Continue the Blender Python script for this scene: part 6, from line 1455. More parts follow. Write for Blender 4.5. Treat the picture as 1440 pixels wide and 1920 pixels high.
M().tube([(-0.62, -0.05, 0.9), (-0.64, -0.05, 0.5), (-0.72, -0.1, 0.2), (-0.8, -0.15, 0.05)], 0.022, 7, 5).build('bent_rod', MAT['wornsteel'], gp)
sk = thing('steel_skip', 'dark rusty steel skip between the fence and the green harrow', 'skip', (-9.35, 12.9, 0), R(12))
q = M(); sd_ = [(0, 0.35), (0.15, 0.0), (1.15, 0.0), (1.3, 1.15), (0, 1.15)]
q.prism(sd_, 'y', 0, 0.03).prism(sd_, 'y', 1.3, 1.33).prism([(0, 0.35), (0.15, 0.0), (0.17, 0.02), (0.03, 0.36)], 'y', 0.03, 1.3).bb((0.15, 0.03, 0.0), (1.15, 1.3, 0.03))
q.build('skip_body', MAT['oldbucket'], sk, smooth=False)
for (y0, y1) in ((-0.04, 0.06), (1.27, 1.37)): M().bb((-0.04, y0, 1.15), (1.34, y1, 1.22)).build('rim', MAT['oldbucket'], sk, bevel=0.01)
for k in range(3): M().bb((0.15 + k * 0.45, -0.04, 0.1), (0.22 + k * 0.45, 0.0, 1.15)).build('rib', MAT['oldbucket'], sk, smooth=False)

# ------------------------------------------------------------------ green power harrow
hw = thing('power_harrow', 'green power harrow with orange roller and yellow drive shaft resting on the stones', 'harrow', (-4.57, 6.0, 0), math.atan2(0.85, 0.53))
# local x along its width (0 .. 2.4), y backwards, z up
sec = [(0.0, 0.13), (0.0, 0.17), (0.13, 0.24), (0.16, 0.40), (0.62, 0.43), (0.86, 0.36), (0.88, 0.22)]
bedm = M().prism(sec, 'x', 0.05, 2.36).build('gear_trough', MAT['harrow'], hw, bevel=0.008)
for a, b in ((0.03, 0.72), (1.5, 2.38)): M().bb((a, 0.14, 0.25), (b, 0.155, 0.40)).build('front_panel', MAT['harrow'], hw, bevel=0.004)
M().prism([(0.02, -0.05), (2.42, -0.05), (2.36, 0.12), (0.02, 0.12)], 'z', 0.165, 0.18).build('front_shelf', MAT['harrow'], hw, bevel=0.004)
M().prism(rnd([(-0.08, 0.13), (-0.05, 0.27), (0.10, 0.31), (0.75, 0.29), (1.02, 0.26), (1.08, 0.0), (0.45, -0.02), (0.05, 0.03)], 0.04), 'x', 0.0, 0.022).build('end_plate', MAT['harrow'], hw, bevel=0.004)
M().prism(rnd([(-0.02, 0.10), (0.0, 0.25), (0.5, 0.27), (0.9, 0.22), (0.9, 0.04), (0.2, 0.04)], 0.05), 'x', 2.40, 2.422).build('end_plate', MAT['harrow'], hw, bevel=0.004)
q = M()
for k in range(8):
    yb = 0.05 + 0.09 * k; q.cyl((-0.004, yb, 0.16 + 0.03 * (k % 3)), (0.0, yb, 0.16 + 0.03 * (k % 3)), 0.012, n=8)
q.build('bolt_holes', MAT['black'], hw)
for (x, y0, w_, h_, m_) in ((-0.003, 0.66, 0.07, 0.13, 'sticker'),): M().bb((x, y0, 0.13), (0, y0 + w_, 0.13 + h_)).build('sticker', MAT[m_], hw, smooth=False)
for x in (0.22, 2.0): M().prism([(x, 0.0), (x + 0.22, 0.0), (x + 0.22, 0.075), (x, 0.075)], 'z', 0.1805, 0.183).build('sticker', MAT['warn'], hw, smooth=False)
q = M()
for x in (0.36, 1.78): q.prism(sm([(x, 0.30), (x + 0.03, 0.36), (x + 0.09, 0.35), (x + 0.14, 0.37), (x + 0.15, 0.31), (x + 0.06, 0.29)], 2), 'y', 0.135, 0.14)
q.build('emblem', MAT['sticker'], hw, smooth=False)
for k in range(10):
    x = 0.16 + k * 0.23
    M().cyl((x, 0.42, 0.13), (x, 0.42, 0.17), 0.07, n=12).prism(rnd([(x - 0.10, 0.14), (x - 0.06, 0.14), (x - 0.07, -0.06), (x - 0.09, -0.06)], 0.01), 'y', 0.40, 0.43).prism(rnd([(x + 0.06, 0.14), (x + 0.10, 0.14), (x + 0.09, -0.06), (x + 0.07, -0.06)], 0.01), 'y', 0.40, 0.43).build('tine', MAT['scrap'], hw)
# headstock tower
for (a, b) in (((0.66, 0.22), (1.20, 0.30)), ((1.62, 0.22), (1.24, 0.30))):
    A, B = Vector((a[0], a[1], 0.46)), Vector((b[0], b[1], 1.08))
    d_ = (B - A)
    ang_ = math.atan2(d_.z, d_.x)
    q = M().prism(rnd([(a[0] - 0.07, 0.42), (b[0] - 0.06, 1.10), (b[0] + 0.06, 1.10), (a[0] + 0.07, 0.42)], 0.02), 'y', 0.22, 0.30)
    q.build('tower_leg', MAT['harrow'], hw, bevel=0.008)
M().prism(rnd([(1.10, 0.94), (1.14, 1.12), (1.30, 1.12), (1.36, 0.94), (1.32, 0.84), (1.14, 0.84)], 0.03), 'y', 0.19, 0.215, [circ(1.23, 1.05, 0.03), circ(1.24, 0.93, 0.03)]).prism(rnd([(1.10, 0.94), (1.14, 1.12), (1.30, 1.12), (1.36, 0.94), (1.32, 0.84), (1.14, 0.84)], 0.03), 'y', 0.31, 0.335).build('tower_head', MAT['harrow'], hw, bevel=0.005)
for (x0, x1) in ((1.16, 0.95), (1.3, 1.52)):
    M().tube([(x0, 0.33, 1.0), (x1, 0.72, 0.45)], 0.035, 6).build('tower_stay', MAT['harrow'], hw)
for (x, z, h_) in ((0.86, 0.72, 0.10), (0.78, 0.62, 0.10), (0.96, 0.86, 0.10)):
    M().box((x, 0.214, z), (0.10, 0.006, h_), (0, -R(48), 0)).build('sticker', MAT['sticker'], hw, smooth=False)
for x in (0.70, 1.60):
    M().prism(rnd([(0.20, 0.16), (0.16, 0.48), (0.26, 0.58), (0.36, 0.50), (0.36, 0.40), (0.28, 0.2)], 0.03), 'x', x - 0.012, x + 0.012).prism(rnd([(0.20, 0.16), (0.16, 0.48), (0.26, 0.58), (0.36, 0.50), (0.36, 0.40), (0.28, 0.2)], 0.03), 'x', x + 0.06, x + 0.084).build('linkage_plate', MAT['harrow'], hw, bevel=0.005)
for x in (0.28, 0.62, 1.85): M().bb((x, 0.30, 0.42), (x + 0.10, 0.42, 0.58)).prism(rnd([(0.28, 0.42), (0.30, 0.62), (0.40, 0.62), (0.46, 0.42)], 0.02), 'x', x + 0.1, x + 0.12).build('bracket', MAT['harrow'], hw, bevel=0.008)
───
▸ **Problem to work on**
Output the full listing exactly as it stands.

▸ **Solution to this problem**
Continue the Blender Python script for this scene: part 6, from line 1455. More parts follow. Write for Blender 4.5. Treat the picture as 1440 pixels wide and 1920 pixels high.
M().tube([(-0.62, -0.05, 0.9), (-0.64, -0.05, 0.5), (-0.72, -0.1, 0.2), (-0.8, -0.15, 0.05)], 0.022, 7, 5).build('bent_rod', MAT['wornsteel'], gp)
sk = thing('steel_skip', 'dark rusty steel skip between the fence and the green harrow', 'skip', (-9.35, 12.9, 0), R(12))
q = M(); sd_ = [(0, 0.35), (0.15, 0.0), (1.15, 0.0), (1.3, 1.15), (0, 1.15)]
q.prism(sd_, 'y', 0, 0.03).prism(sd_, 'y', 1.3, 1.33).prism([(0, 0.35), (0.15, 0.0), (0.17, 0.02), (0.03, 0.36)], 'y', 0.03, 1.3).bb((0.15, 0.03, 0.0), (1.15, 1.3, 0.03))
q.build('skip_body', MAT['oldbucket'], sk, smooth=False)
for (y0, y1) in ((-0.04, 0.06), (1.27, 1.37)): M().bb((-0.04, y0, 1.15), (1.34, y1, 1.22)).build('rim', MAT['oldbucket'], sk, bevel=0.01)
for k in range(3): M().bb((0.15 + k * 0.45, -0.04, 0.1), (0.22 + k * 0.45, 0.0, 1.15)).build('rib', MAT['oldbucket'], sk, smooth=False)

# ------------------------------------------------------------------ green power harrow
hw = thing('power_harrow', 'green power harrow with orange roller and yellow drive shaft resting on the stones', 'harrow', (-4.57, 6.0, 0), math.atan2(0.85, 0.53))
# local x along its width (0 .. 2.4), y backwards, z up
sec = [(0.0, 0.13), (0.0, 0.17), (0.13, 0.24), (0.16, 0.40), (0.62, 0.43), (0.86, 0.36), (0.88, 0.22)]
bedm = M().prism(sec, 'x', 0.05, 2.36).build('gear_trough', MAT['harrow'], hw, bevel=0.008)
for a, b in ((0.03, 0.72), (1.5, 2.38)): M().bb((a, 0.14, 0.25), (b, 0.155, 0.40)).build('front_panel', MAT['harrow'], hw, bevel=0.004)
M().prism([(0.02, -0.05), (2.42, -0.05), (2.36, 0.12), (0.02, 0.12)], 'z', 0.165, 0.18).build('front_shelf', MAT['harrow'], hw, bevel=0.004)
M().prism(rnd([(-0.08, 0.13), (-0.05, 0.27), (0.10, 0.31), (0.75, 0.29), (1.02, 0.26), (1.08, 0.0), (0.45, -0.02), (0.05, 0.03)], 0.04), 'x', 0.0, 0.022).build('end_plate', MAT['harrow'], hw, bevel=0.004)
M().prism(rnd([(-0.02, 0.10), (0.0, 0.25), (0.5, 0.27), (0.9, 0.22), (0.9, 0.04), (0.2, 0.04)], 0.05), 'x', 2.40, 2.422).build('end_plate', MAT['harrow'], hw, bevel=0.004)
q = M()
for k in range(8):
    yb = 0.05 + 0.09 * k; q.cyl((-0.004, yb, 0.16 + 0.03 * (k % 3)), (0.0, yb, 0.16 + 0.03 * (k % 3)), 0.012, n=8)
q.build('bolt_holes', MAT['black'], hw)
for (x, y0, w_, h_, m_) in ((-0.003, 0.66, 0.07, 0.13, 'sticker'),): M().bb((x, y0, 0.13), (0, y0 + w_, 0.13 + h_)).build('sticker', MAT[m_], hw, smooth=False)
for x in (0.22, 2.0): M().prism([(x, 0.0), (x + 0.22, 0.0), (x + 0.22, 0.075), (x, 0.075)], 'z', 0.1805, 0.183).build('sticker', MAT['warn'], hw, smooth=False)
q = M()
for x in (0.36, 1.78): q.prism(sm([(x, 0.30), (x + 0.03, 0.36), (x + 0.09, 0.35), (x + 0.14, 0.37), (x + 0.15, 0.31), (x + 0.06, 0.29)], 2), 'y', 0.135, 0.14)
q.build('emblem', MAT['sticker'], hw, smooth=False)
for k in range(10):
    x = 0.16 + k * 0.23
    M().cyl((x, 0.42, 0.13), (x, 0.42, 0.17), 0.07, n=12).prism(rnd([(x - 0.10, 0.14), (x - 0.06, 0.14), (x - 0.07, -0.06), (x - 0.09, -0.06)], 0.01), 'y', 0.40, 0.43).prism(rnd([(x + 0.06, 0.14), (x + 0.10, 0.14), (x + 0.09, -0.06), (x + 0.07, -0.06)], 0.01), 'y', 0.40, 0.43).build('tine', MAT['scrap'], hw)
# headstock tower
for (a, b) in (((0.66, 0.22), (1.20, 0.30)), ((1.62, 0.22), (1.24, 0.30))):
    A, B = Vector((a[0], a[1], 0.46)), Vector((b[0], b[1], 1.08))
    d_ = (B - A)
    ang_ = math.atan2(d_.z, d_.x)
    q = M().prism(rnd([(a[0] - 0.07, 0.42), (b[0] - 0.06, 1.10), (b[0] + 0.06, 1.10), (a[0] + 0.07, 0.42)], 0.02), 'y', 0.22, 0.30)
    q.build('tower_leg', MAT['harrow'], hw, bevel=0.008)
M().prism(rnd([(1.10, 0.94), (1.14, 1.12), (1.30, 1.12), (1.36, 0.94), (1.32, 0.84), (1.14, 0.84)], 0.03), 'y', 0.19, 0.215, [circ(1.23, 1.05, 0.03), circ(1.24, 0.93, 0.03)]).prism(rnd([(1.10, 0.94), (1.14, 1.12), (1.30, 1.12), (1.36, 0.94), (1.32, 0.84), (1.14, 0.84)], 0.03), 'y', 0.31, 0.335).build('tower_head', MAT['harrow'], hw, bevel=0.005)
for (x0, x1) in ((1.16, 0.95), (1.3, 1.52)):
    M().tube([(x0, 0.33, 1.0), (x1, 0.72, 0.45)], 0.035, 6).build('tower_stay', MAT['harrow'], hw)
for (x, z, h_) in ((0.86, 0.72, 0.10), (0.78, 0.62, 0.10), (0.96, 0.86, 0.10)):
    M().box((x, 0.214, z), (0.10, 0.006, h_), (0, -R(48), 0)).build('sticker', MAT['sticker'], hw, smooth=False)
for x in (0.70, 1.60):
    M().prism(rnd([(0.20, 0.16), (0.16, 0.48), (0.26, 0.58), (0.36, 0.50), (0.36, 0.40), (0.28, 0.2)], 0.03), 'x', x - 0.012, x + 0.012).prism(rnd([(0.20, 0.16), (0.16, 0.48), (0.26, 0.58), (0.36, 0.50), (0.36, 0.40), (0.28, 0.2)], 0.03), 'x', x + 0.06, x + 0.084).build('linkage_plate', MAT['harrow'], hw, bevel=0.005)
for x in (0.28, 0.62, 1.85): M().bb((x, 0.30, 0.42), (x + 0.10, 0.42, 0.58)).prism(rnd([(0.28, 0.42), (0.30, 0.62), (0.40, 0.62), (0.46, 0.42)], 0.02), 'x', x + 0.1, x + 0.12).build('bracket', MAT['harrow'], hw, bevel=0.008)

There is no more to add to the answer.